━━━ DATA
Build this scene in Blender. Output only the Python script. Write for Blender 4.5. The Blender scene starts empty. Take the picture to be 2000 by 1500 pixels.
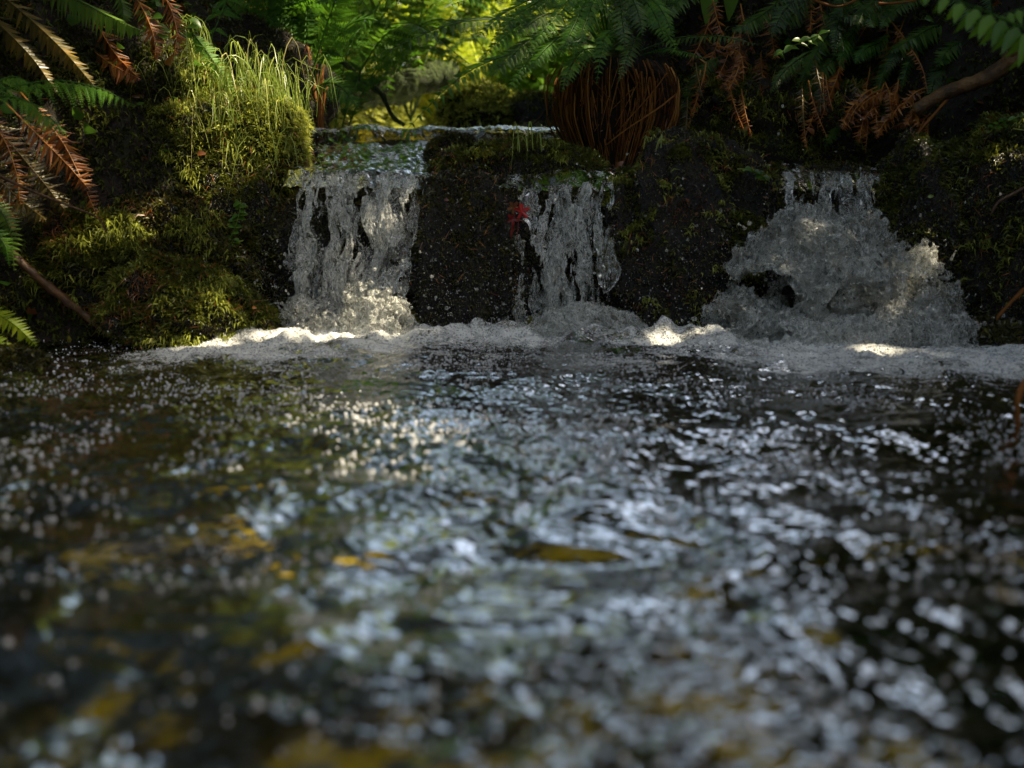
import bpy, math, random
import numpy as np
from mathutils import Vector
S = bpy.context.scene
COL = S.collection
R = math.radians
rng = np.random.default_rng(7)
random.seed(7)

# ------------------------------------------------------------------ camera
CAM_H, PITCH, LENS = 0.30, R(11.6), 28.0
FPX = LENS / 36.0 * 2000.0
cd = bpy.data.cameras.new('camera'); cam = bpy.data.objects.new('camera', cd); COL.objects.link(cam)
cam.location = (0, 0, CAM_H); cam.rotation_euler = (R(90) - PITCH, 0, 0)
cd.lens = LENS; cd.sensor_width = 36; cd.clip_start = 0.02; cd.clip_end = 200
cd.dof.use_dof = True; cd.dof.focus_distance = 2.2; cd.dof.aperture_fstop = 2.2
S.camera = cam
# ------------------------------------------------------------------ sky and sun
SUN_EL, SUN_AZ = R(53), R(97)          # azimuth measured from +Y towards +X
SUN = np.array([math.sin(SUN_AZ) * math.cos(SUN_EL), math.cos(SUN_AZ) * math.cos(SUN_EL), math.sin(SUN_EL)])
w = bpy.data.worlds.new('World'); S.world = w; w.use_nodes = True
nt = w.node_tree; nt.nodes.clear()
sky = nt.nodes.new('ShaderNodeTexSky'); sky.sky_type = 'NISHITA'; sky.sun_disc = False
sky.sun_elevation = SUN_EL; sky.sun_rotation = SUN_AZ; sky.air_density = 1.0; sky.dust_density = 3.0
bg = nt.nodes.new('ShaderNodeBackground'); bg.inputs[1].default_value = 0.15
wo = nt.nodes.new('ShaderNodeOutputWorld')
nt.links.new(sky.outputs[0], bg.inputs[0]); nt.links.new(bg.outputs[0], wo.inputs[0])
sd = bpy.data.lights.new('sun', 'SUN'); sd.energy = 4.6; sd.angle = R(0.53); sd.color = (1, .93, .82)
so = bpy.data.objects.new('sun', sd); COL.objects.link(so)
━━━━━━
Select the lines in this material that hold the word "scene", leaving none out.

- [RESULT FOR THIS EXERCISE]:
Build this scene in Blender. Output only the Python script. Write for Blender 4.5. The Blender scene starts empty. Take the picture to be 2000 by 1500 pixels.
S = bpy.context.scene